+++ Source excerpt

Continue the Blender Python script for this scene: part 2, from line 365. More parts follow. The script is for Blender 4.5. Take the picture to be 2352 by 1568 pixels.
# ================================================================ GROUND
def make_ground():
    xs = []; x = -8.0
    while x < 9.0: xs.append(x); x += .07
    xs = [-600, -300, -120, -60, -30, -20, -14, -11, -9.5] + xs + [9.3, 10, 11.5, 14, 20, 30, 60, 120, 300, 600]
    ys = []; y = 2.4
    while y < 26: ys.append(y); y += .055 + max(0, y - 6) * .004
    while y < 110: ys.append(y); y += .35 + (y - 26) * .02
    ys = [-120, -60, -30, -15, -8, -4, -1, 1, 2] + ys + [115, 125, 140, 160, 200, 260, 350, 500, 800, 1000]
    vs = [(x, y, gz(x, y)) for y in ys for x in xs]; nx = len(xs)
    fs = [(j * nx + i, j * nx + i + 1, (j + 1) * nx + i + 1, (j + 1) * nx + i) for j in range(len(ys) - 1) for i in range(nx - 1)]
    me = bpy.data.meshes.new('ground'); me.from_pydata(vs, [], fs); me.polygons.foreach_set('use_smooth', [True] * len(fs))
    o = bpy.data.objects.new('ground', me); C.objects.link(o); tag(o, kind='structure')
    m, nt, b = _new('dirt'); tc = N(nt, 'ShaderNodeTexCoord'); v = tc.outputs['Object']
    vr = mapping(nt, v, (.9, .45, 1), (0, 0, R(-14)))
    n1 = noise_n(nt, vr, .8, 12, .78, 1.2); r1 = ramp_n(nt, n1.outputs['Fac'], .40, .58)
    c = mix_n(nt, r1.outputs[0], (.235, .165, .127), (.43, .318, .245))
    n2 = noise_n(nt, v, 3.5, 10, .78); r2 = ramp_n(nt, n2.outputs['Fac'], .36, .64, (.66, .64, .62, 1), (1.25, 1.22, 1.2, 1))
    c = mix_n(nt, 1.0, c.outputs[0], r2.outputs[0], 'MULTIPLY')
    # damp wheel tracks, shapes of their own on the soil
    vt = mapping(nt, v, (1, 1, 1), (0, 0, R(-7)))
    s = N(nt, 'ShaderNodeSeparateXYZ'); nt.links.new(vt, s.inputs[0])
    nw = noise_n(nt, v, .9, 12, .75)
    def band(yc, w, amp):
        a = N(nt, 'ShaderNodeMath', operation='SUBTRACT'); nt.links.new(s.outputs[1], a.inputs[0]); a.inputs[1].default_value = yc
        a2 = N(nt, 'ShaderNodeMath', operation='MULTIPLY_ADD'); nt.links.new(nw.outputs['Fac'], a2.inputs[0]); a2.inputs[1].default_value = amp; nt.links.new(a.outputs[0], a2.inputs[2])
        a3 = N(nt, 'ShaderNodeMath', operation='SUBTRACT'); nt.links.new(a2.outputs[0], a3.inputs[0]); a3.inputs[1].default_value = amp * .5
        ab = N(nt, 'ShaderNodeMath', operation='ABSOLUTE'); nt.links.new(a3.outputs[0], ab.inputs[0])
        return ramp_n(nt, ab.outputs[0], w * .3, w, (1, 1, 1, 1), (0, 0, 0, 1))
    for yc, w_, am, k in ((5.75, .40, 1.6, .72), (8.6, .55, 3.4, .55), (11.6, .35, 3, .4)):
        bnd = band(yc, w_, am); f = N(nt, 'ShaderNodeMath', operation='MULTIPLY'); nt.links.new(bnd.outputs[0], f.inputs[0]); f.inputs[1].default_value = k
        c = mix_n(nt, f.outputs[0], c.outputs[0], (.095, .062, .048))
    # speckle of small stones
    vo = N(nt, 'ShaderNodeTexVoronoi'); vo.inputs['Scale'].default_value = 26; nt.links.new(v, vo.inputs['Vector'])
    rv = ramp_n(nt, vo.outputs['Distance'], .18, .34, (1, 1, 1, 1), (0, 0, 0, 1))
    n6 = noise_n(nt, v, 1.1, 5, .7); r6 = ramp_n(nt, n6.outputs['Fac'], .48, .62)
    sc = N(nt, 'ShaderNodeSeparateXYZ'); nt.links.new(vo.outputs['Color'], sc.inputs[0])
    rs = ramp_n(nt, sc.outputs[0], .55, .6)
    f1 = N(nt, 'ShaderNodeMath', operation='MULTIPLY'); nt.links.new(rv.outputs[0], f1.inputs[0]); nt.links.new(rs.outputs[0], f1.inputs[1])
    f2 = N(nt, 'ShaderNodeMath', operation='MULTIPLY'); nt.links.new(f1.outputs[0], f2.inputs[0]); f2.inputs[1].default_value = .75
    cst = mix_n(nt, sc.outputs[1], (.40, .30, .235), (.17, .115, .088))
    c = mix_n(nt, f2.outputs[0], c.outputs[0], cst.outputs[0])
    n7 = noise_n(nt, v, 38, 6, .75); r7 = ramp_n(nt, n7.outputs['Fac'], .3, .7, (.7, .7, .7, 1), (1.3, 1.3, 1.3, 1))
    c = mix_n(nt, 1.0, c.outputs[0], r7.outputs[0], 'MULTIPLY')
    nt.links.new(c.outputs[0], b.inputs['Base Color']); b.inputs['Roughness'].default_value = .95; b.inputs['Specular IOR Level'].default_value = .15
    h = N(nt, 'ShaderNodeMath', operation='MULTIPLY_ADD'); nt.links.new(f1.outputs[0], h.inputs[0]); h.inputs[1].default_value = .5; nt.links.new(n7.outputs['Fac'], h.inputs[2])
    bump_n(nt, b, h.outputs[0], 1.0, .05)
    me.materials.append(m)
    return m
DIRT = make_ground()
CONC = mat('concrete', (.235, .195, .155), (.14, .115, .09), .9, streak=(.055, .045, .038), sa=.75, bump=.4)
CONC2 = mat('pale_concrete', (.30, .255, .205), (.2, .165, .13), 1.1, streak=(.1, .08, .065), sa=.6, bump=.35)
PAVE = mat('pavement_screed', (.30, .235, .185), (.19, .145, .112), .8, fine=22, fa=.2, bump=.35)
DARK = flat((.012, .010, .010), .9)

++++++

**The request**
Using the data above, repeat every line exactly.

**Solution for this task**
Continue the Blender Python script for this scene: part 2, from line 365. More parts follow. The script is for Blender 4.5. Take the picture to be 2352 by 1568 pixels.
# ================================================================ GROUND
def make_ground():
    xs = []; x = -8.0
    while x < 9.0: xs.append(x); x += .07
    xs = [-600, -300, -120, -60, -30, -20, -14, -11, -9.5] + xs + [9.3, 10, 11.5, 14, 20, 30, 60, 120, 300, 600]
    ys = []; y = 2.4
    while y < 26: ys.append(y); y += .055 + max(0, y - 6) * .004
    while y < 110: ys.append(y); y += .35 + (y - 26) * .02
    ys = [-120, -60, -30, -15, -8, -4, -1, 1, 2] + ys + [115, 125, 140, 160, 200, 260, 350, 500, 800, 1000]
    vs = [(x, y, gz(x, y)) for y in ys for x in xs]; nx = len(xs)
    fs = [(j * nx + i, j * nx + i + 1, (j + 1) * nx + i + 1, (j + 1) * nx + i) for j in range(len(ys) - 1) for i in range(nx - 1)]
    me = bpy.data.meshes.new('ground'); me.from_pydata(vs, [], fs); me.polygons.foreach_set('use_smooth', [True] * len(fs))
    o = bpy.data.objects.new('ground', me); C.objects.link(o); tag(o, kind='structure')
    m, nt, b = _new('dirt'); tc = N(nt, 'ShaderNodeTexCoord'); v = tc.outputs['Object']
    vr = mapping(nt, v, (.9, .45, 1), (0, 0, R(-14)))
    n1 = noise_n(nt, vr, .8, 12, .78, 1.2); r1 = ramp_n(nt, n1.outputs['Fac'], .40, .58)
    c = mix_n(nt, r1.outputs[0], (.235, .165, .127), (.43, .318, .245))
    n2 = noise_n(nt, v, 3.5, 10, .78); r2 = ramp_n(nt, n2.outputs['Fac'], .36, .64, (.66, .64, .62, 1), (1.25, 1.22, 1.2, 1))
    c = mix_n(nt, 1.0, c.outputs[0], r2.outputs[0], 'MULTIPLY')
    # damp wheel tracks, shapes of their own on the soil
    vt = mapping(nt, v, (1, 1, 1), (0, 0, R(-7)))
    s = N(nt, 'ShaderNodeSeparateXYZ'); nt.links.new(vt, s.inputs[0])
    nw = noise_n(nt, v, .9, 12, .75)
    def band(yc, w, amp):
        a = N(nt, 'ShaderNodeMath', operation='SUBTRACT'); nt.links.new(s.outputs[1], a.inputs[0]); a.inputs[1].default_value = yc
        a2 = N(nt, 'ShaderNodeMath', operation='MULTIPLY_ADD'); nt.links.new(nw.outputs['Fac'], a2.inputs[0]); a2.inputs[1].default_value = amp; nt.links.new(a.outputs[0], a2.inputs[2])
        a3 = N(nt, 'ShaderNodeMath', operation='SUBTRACT'); nt.links.new(a2.outputs[0], a3.inputs[0]); a3.inputs[1].default_value = amp * .5
        ab = N(nt, 'ShaderNodeMath', operation='ABSOLUTE'); nt.links.new(a3.outputs[0], ab.inputs[0])
        return ramp_n(nt, ab.outputs[0], w * .3, w, (1, 1, 1, 1), (0, 0, 0, 1))
    for yc, w_, am, k in ((5.75, .40, 1.6, .72), (8.6, .55, 3.4, .55), (11.6, .35, 3, .4)):
        bnd = band(yc, w_, am); f = N(nt, 'ShaderNodeMath', operation='MULTIPLY'); nt.links.new(bnd.outputs[0], f.inputs[0]); f.inputs[1].default_value = k
        c = mix_n(nt, f.outputs[0], c.outputs[0], (.095, .062, .048))
    # speckle of small stones
    vo = N(nt, 'ShaderNodeTexVoronoi'); vo.inputs['Scale'].default_value = 26; nt.links.new(v, vo.inputs['Vector'])
    rv = ramp_n(nt, vo.outputs['Distance'], .18, .34, (1, 1, 1, 1), (0, 0, 0, 1))
    n6 = noise_n(nt, v, 1.1, 5, .7); r6 = ramp_n(nt, n6.outputs['Fac'], .48, .62)
    sc = N(nt, 'ShaderNodeSeparateXYZ'); nt.links.new(vo.outputs['Color'], sc.inputs[0])
    rs = ramp_n(nt, sc.outputs[0], .55, .6)
    f1 = N(nt, 'ShaderNodeMath', operation='MULTIPLY'); nt.links.new(rv.outputs[0], f1.inputs[0]); nt.links.new(rs.outputs[0], f1.inputs[1])
    f2 = N(nt, 'ShaderNodeMath', operation='MULTIPLY'); nt.links.new(f1.outputs[0], f2.inputs[0]); f2.inputs[1].default_value = .75
    cst = mix_n(nt, sc.outputs[1], (.40, .30, .235), (.17, .115, .088))
    c = mix_n(nt, f2.outputs[0], c.outputs[0], cst.outputs[0])
    n7 = noise_n(nt, v, 38, 6, .75); r7 = ramp_n(nt, n7.outputs['Fac'], .3, .7, (.7, .7, .7, 1), (1.3, 1.3, 1.3, 1))
    c = mix_n(nt, 1.0, c.outputs[0], r7.outputs[0], 'MULTIPLY')
    nt.links.new(c.outputs[0], b.inputs['Base Color']); b.inputs['Roughness'].default_value = .95; b.inputs['Specular IOR Level'].default_value = .15
    h = N(nt, 'ShaderNodeMath', operation='MULTIPLY_ADD'); nt.links.new(f1.outputs[0], h.inputs[0]); h.inputs[1].default_value = .5; nt.links.new(n7.outputs['Fac'], h.inputs[2])
    bump_n(nt, b, h.outputs[0], 1.0, .05)
    me.materials.append(m)
    return m
DIRT = make_ground()
CONC = mat('concrete', (.235, .195, .155), (.14, .115, .09), .9, streak=(.055, .045, .038), sa=.75, bump=.4)
CONC2 = mat('pale_concrete', (.30, .255, .205), (.2, .165, .13), 1.1, streak=(.1, .08, .065), sa=.6, bump=.35)
PAVE = mat('pavement_screed', (.30, .235, .185), (.19, .145, .112), .8, fine=22, fa=.2, bump=.35)
DARK = flat((.012, .010, .010), .9)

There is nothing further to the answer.